We stopped at the Black Sand Basin, a place that we do not visit often, but a place that we find very special. There is a very active geyser there, some spectacular pools, including the famous handkerchief pool (where travellers long ago would toss in their dirty handkerchiefs, only to have them emerge from the abyss thoroughly cleaned) and a certain undescribable solutidude and beauty. A juvenile bald eagle made a pass, stooping downward toward the treetops only to soar upwards, then fold his wings and ballistically soar over the top in a sine-wave-like curve which he repeated numerous times. The eagles have just fledged and this one was certainly enjoying the fact that he can "slip the surly bonds of earth and dance on laughter-silvered wings".

Old Faithful, our next stop, is still Old Faithful and about every 90 minutes puts on a show for those who watch this event and miss the many other much-more spectacular eruptions around the park. We had our ice cream, saw the Inn (largest log structure in the world) and continued toward the Continental Divide. The Divide, as all geography students know, is the backbone of North America where rain falling either flows eastward to the Atlantic Ocean or westward to the Pacific, At Isa Lake, located on the divide, the water flows both ways during peak snow melt season. The one end of the lake has water flowing to the Firehole River, thence to the Madison, Missouri, Mississippi, Gulf of Mexico, and Atlantic Ocean. Water from the other side of this lake (more like a pond) flows through Shoshone Lake, the Snake River and eventually into the Pacific Ocean. There are only two such places like this in North America- both in Yellowstone National Park. God only knows how much I love this place!

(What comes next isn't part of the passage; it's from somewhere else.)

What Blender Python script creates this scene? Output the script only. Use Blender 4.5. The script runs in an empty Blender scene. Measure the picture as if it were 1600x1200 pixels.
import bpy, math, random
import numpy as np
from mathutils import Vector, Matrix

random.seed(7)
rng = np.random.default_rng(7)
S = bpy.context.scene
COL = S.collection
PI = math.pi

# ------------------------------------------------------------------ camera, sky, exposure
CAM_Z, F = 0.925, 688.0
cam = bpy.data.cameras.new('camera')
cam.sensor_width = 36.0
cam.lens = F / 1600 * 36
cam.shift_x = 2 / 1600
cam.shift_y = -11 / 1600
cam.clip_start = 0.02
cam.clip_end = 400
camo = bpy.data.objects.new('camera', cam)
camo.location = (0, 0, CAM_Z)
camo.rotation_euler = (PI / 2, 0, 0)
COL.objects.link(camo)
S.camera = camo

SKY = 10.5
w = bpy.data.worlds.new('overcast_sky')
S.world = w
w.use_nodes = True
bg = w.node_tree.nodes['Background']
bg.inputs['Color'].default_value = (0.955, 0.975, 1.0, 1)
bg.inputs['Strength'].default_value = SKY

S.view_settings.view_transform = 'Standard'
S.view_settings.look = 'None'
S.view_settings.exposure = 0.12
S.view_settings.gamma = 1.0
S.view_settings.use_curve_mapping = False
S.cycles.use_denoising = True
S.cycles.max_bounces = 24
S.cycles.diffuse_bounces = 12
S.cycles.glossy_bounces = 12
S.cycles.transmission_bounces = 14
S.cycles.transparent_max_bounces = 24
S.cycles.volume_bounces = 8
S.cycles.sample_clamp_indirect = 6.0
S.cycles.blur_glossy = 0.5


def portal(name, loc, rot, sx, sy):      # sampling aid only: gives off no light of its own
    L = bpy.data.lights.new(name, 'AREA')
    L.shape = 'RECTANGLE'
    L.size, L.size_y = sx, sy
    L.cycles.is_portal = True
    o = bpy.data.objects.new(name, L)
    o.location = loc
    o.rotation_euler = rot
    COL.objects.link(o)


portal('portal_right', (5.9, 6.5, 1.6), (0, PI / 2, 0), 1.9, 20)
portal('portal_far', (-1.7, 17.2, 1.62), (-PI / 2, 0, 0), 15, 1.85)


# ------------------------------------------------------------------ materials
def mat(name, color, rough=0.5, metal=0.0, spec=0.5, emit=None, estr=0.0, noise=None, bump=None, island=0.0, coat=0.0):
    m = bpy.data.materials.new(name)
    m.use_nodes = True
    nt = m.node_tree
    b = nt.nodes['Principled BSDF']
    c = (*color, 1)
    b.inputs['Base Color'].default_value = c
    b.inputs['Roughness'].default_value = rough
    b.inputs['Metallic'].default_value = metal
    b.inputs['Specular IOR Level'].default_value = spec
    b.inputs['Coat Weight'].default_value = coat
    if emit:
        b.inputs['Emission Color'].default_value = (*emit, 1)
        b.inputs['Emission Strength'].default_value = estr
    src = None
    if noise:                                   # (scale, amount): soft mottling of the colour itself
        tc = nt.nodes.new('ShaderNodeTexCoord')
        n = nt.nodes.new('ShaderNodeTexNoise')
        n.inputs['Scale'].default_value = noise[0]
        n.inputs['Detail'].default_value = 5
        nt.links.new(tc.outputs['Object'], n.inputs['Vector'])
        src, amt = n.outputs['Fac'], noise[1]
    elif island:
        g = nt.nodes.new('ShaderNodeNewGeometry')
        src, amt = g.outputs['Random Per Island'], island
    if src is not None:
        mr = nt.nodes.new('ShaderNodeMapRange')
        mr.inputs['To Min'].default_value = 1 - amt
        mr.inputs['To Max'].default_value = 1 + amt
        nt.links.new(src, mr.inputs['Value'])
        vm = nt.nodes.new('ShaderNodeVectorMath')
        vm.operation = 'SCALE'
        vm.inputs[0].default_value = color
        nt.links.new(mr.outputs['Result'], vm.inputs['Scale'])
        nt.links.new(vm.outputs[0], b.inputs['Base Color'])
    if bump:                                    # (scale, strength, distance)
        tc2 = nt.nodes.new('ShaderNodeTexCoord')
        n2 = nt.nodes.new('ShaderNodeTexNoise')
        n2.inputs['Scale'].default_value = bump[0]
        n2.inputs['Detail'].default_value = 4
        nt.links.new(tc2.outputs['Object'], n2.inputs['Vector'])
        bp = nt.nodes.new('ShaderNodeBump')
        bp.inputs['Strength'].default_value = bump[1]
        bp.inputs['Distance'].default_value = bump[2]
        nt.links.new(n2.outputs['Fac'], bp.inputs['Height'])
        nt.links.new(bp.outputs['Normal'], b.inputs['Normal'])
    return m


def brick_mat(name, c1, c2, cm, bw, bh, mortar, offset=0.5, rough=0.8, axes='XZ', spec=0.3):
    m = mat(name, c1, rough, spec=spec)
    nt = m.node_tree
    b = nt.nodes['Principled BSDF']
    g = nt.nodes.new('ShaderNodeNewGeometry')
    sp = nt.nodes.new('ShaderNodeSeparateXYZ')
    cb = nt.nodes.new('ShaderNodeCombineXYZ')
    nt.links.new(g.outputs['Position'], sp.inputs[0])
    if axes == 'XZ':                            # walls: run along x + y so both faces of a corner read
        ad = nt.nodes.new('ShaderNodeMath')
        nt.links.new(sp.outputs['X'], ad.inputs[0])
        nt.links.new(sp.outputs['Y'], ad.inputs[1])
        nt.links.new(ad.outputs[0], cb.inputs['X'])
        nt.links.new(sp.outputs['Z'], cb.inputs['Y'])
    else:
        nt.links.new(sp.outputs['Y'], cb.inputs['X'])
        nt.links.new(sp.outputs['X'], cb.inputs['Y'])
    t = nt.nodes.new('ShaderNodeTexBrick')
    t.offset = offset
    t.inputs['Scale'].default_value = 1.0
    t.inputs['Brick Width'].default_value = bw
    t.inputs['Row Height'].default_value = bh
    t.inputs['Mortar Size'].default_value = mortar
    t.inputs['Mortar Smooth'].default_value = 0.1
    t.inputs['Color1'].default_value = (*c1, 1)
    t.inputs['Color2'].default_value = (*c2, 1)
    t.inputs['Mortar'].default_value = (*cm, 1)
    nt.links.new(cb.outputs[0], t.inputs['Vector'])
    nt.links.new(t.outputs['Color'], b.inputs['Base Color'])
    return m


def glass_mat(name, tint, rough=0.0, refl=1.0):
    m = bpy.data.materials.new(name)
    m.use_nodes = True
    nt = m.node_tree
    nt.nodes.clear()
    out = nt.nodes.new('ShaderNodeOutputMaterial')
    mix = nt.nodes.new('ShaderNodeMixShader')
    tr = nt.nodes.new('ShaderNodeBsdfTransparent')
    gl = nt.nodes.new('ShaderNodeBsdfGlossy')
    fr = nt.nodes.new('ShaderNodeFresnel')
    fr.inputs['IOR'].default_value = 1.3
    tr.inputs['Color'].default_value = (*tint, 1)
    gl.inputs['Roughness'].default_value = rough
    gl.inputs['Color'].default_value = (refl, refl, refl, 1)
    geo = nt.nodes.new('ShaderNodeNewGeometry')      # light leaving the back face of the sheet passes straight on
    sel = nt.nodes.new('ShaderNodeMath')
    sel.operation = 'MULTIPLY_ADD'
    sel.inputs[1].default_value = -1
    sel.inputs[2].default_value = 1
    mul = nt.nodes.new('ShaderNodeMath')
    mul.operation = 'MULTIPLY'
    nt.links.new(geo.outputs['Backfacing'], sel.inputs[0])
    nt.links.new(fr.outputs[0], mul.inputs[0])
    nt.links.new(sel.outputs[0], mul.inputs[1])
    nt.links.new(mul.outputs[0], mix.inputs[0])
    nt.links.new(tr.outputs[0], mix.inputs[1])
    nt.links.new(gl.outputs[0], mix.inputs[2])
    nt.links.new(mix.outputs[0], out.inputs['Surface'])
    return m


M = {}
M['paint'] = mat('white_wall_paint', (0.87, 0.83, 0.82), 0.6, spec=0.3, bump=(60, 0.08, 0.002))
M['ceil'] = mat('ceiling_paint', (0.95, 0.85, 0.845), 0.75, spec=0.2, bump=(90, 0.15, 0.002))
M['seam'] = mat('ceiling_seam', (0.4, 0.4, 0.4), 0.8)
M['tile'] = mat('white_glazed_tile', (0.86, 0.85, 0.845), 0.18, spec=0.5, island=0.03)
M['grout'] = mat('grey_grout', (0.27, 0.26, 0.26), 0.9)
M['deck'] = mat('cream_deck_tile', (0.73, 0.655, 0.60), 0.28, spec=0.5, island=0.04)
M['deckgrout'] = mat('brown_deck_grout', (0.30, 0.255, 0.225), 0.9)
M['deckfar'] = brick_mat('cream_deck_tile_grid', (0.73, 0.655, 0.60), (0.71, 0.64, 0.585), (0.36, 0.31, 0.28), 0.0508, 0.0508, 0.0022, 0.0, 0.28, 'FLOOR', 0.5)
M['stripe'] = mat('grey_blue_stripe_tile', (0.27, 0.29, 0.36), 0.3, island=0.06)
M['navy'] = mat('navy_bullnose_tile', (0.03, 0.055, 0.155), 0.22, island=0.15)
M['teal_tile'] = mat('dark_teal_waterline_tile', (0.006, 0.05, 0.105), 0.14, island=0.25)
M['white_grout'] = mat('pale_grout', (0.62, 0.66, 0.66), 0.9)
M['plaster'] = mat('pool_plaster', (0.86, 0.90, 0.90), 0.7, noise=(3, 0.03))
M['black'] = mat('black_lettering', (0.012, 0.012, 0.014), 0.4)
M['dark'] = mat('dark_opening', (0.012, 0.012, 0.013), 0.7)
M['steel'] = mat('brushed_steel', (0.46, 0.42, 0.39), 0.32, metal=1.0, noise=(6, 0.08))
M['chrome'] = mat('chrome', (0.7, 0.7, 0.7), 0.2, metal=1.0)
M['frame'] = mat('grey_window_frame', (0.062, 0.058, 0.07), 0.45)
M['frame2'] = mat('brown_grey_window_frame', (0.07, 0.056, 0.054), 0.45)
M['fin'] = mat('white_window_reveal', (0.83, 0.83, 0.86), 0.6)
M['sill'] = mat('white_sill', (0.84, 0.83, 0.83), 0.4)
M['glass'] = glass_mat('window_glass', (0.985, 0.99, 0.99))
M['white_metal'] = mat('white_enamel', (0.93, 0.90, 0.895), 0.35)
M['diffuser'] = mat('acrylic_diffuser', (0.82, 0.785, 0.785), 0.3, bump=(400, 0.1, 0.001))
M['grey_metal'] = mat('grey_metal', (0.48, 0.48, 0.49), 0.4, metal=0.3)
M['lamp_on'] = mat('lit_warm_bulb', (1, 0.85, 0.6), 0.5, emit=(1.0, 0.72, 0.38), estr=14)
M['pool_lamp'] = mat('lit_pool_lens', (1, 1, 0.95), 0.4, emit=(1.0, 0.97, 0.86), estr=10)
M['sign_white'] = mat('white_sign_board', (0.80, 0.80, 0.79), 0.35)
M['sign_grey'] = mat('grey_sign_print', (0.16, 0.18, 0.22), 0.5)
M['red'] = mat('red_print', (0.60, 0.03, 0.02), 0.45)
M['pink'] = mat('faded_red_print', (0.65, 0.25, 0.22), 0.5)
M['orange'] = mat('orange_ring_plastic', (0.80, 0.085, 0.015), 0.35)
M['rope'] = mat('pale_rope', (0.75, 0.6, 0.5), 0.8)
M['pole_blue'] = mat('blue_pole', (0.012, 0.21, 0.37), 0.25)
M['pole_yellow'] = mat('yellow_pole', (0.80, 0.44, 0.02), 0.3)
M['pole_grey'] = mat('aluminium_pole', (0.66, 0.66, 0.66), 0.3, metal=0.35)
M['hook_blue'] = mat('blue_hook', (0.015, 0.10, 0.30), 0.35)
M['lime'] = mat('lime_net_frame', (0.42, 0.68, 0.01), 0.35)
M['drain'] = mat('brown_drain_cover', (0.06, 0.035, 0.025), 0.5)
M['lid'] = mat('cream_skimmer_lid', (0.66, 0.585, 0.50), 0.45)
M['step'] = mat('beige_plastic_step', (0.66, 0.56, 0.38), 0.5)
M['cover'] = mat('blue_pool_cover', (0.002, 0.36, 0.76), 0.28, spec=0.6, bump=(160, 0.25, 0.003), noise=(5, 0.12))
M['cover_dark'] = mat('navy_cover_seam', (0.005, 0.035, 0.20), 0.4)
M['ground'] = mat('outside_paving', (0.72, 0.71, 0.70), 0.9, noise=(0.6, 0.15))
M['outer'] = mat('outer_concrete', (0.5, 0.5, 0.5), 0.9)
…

We continued down to Grant Village for a short visit with a very special friend who is a ranger at Grant--probably Yellowstone's ranger with the longest history in Yellowstone National Park. Marilyn was a 5 month old baby when her father served here as an interp ranger many years ago (I will not say how many). He is featured in a life-sized mural at the Ranger Museum in Norris. They lived in a tent that was heated with a wood stove. I wonder how many of today's rangers would be willing to live like that. I only hope I can bounce up mountains like she can after I have logged as many miles as she has.
From Grant we headed northward into the Hayden Valley. Past Sulphur Caldron, a hot spring with a pH that nearly compares to battery acid, we entered the broad valley and were drawn to the large mass of vehicles at the second roadside pull-off. This is Yellowstone's indicator that there is either a wolf or bear in the open. This time it was a huge black Grizzly bear. A carcass of a bison, now just a broken up skeleton, lay at stream side. The Grizzly, still gorged from his last meal, woke up from his napping place in the higher grass, moved a few yards and then laid down at streamside for another nap. Earlier in the day that same bear shared the carcass with three other bears and three wolves. Now even the ravens could not find enough pickings for a decent meal. A coyote approached the carcass cautiously but decided that the risk was not worth the reward and crossed the Yellowstone river and headed to parts unknown to the East.
Only a few miles further up the valley and we encountered the herds of bison who migrate here annually for the rut. When the rut is active, bulls grunt, groan, roll in the dirt, and fight in fatal engagements, for the cows of their dreams. Seems all the bulls and cows are already paired up, but seeing the vast expanse of sage with hundreds of bison was still a rewarding and moving experience.
Our last stop was Canyon where the Upper and Lower Falls look much like they have for thousands of years. On one of Yellowstone's earliest explorations, one of the explorers, approaching from the upstream side, was distracted by his pack horse and looked up to suddenly see the canyon only after his horse stopped. His partners soon came up from behind and all were so overtaken by the majesty of the sight that not a word was spoken for over five minutes. I get the same feeling every time I witness the falls and the canyon.
This has been an awesome summer. Since I was but a grade school student, I always wanted to be a ranger. I even started my college years in a forestry program but was side-tracked by a war in a far off country in the far East. Now I am a ranger, and it is everything I had imagined. Sandi and I have had a special summer here this year and expect to return in 2010. For now we are but a few weeks from packing up and heading Southward before the cold weather comes and freezes us in place.